►

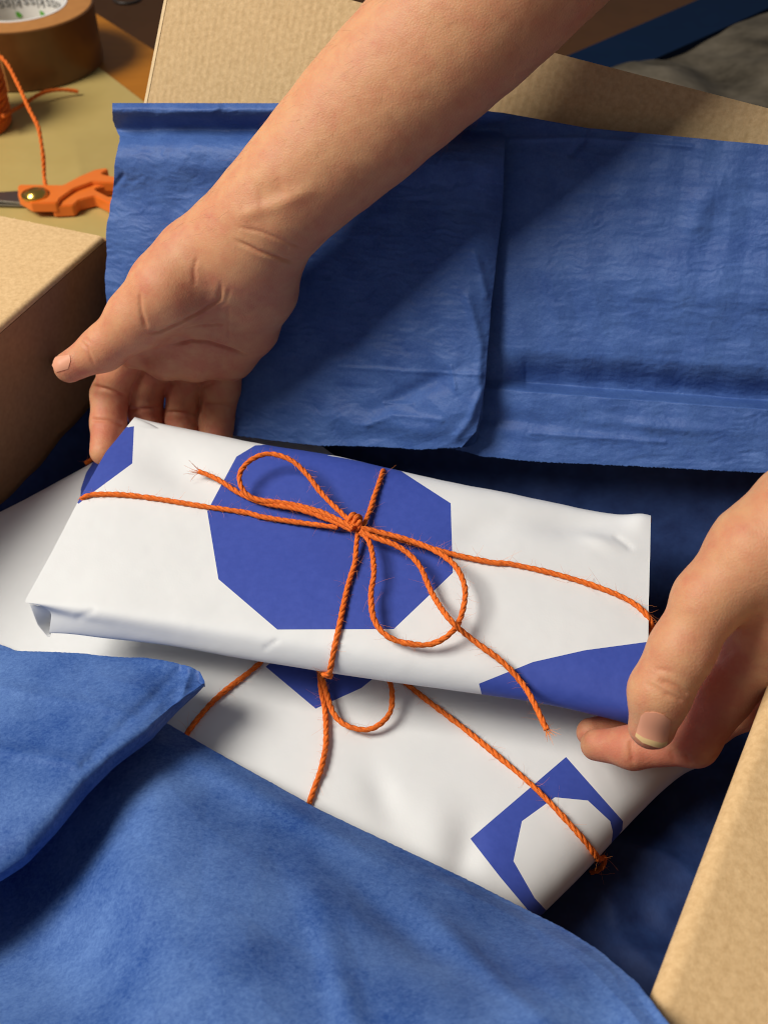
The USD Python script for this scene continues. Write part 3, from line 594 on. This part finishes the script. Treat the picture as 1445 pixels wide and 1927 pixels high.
v1 = string(top_parcel, [(719, 893, 0), (712, 915, 0), (700, 950, .0005), (684, 990, .002), (676, 1005, .003)])
v2 = string(top_parcel, [(674, 1000, .003), (671, 1022, .0025), (668, 1060, .0005), (655, 1105, 0), (640, 1175, 0), (628, 1230, 0), (620, 1272, 0), (618, 1287, 0)])
ll = string(top_parcel, [(672, 994, .006), (645, 968, .006), (608, 932, .006), (575, 890, .008), (545, 864, .010), (505, 853, .011), (468, 868, .010), (449, 898, .008), (458, 925, .005), (485, 941, .003), (540, 947, .003), (600, 962, .005), (640, 980, .006), (668, 996, .007)])
lt = string(top_parcel, [(371, 886, .004), (410, 902, .002), (450, 928, .001), (490, 945, .0015), (560, 958, .003), (620, 978, .004), (665, 999, .005)])
rl = string(top_parcel, [(674, 1000, .006), (693, 1015, .006), (702, 1050, .006), (704, 1080, .006), (698, 1115, .005), (700, 1152, .005), (715, 1186, .004), (748, 1207, .004), (800, 1215, .004), (842, 1198, .006), (868, 1160, .008), (876, 1115, .009), (862, 1072, .009), (832, 1044, .007), (780, 1020, .006), (720, 1003, .006), (676, 993, .007)])
rt = string(top_parcel, [(676, 998, .007), (705, 1012, .007), (745, 1026, .007), (788, 1062, .006), (812, 1115, .004), (848, 1168, .010), (890, 1205, .003), (950, 1250, .002), (982, 1286, .0015)])
d_e = float(pix(rt[-1])[1]); rt = np.vstack([rt, P([1000, 1012, 1022, 1031], [1314, 1338, 1360, 1378], [d_e - .006, d_e - .010, d_e - .013, d_e - .015])])
# the runs over the edges and under the parcel
end = lambda a, b, n=8: a[None] + (b - a)[None] * np.linspace(0, 1, n)[:, None]
und = lambda px, py: PZ(px, py, ZB - 0.002)
h1 = np.vstack([[P(156, 985, 0.5245), P(151, 962, 0.5225), P(152, 949, 0.519)], h1])
h2 = np.vstack([h2, [h2[-1] + [0.0025, -0.002, -0.0035], h2[-1] + [0.003, -0.0035, -0.009], h2[-1] + [-0.004, -0.004, -0.0235]]])
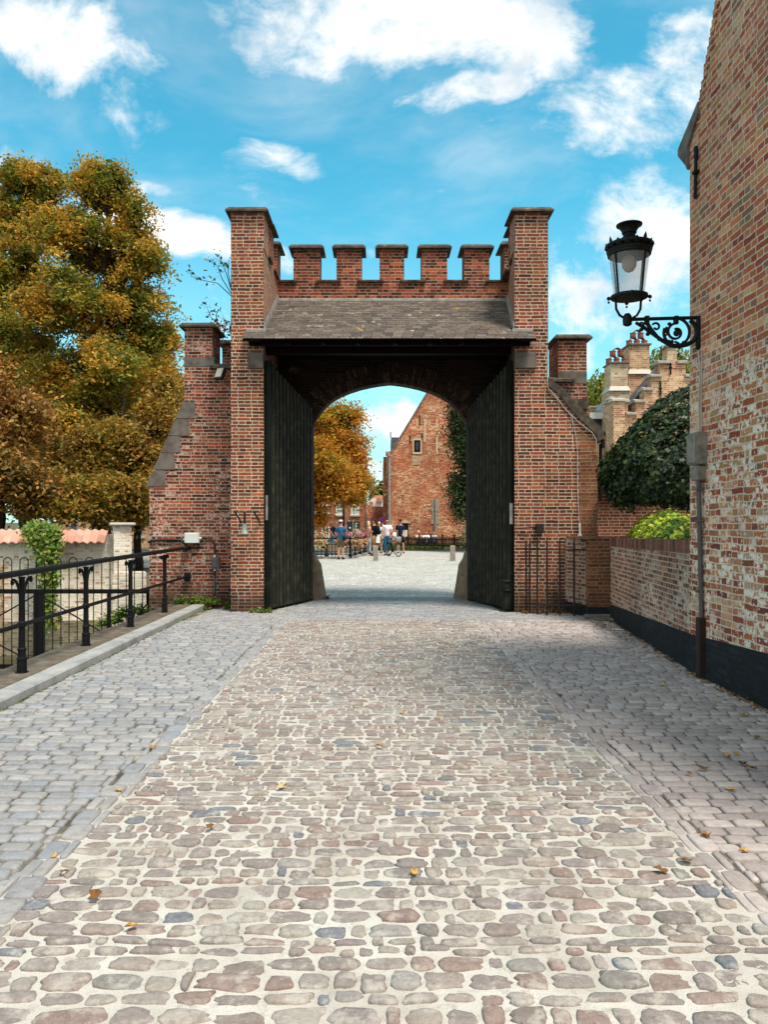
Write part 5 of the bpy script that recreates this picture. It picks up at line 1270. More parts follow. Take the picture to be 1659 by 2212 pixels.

◄

** Description of the task **
Repeat the records above exactly, leaving out the pictures.

** Solution to the problem **
The USD Python script for this scene continues. Write part 3, from line 594 on. This part finishes the script. Treat the picture as 1445 pixels wide and 1927 pixels high.
v1 = string(top_parcel, [(719, 893, 0), (712, 915, 0), (700, 950, .0005), (684, 990, .002), (676, 1005, .003)])
v2 = string(top_parcel, [(674, 1000, .003), (671, 1022, .0025), (668, 1060, .0005), (655, 1105, 0), (640, 1175, 0), (628, 1230, 0), (620, 1272, 0), (618, 1287, 0)])
ll = string(top_parcel, [(672, 994, .006), (645, 968, .006), (608, 932, .006), (575, 890, .008), (545, 864, .010), (505, 853, .011), (468, 868, .010), (449, 898, .008), (458, 925, .005), (485, 941, .003), (540, 947, .003), (600, 962, .005), (640, 980, .006), (668, 996, .007)])
lt = string(top_parcel, [(371, 886, .004), (410, 902, .002), (450, 928, .001), (490, 945, .0015), (560, 958, .003), (620, 978, .004), (665, 999, .005)])
rl = string(top_parcel, [(674, 1000, .006), (693, 1015, .006), (702, 1050, .006), (704, 1080, .006), (698, 1115, .005), (700, 1152, .005), (715, 1186, .004), (748, 1207, .004), (800, 1215, .004), (842, 1198, .006), (868, 1160, .008), (876, 1115, .009), (862, 1072, .009), (832, 1044, .007), (780, 1020, .006), (720, 1003, .006), (676, 993, .007)])
rt = string(top_parcel, [(676, 998, .007), (705, 1012, .007), (745, 1026, .007), (788, 1062, .006), (812, 1115, .004), (848, 1168, .010), (890, 1205, .003), (950, 1250, .002), (982, 1286, .0015)])
d_e = float(pix(rt[-1])[1]); rt = np.vstack([rt, P([1000, 1012, 1022, 1031], [1314, 1338, 1360, 1378], [d_e - .006, d_e - .010, d_e - .013, d_e - .015])])
# the runs over the edges and under the parcel
end = lambda a, b, n=8: a[None] + (b - a)[None] * np.linspace(0, 1, n)[:, None]
und = lambda px, py: PZ(px, py, ZB - 0.002)
h1 = np.vstack([[P(156, 985, 0.5245), P(151, 962, 0.5225), P(152, 949, 0.519)], h1])
h2 = np.vstack([h2, [h2[-1] + [0.0025, -0.002, -0.0035], h2[-1] + [0.003, -0.0035, -0.009], h2[-1] + [-0.004, -0.004, -0.0235]]])
Write part 5 of the bpy script that recreates this picture. It picks up at line 1270. More parts follow. Take the picture to be 1659 by 2212 pixels.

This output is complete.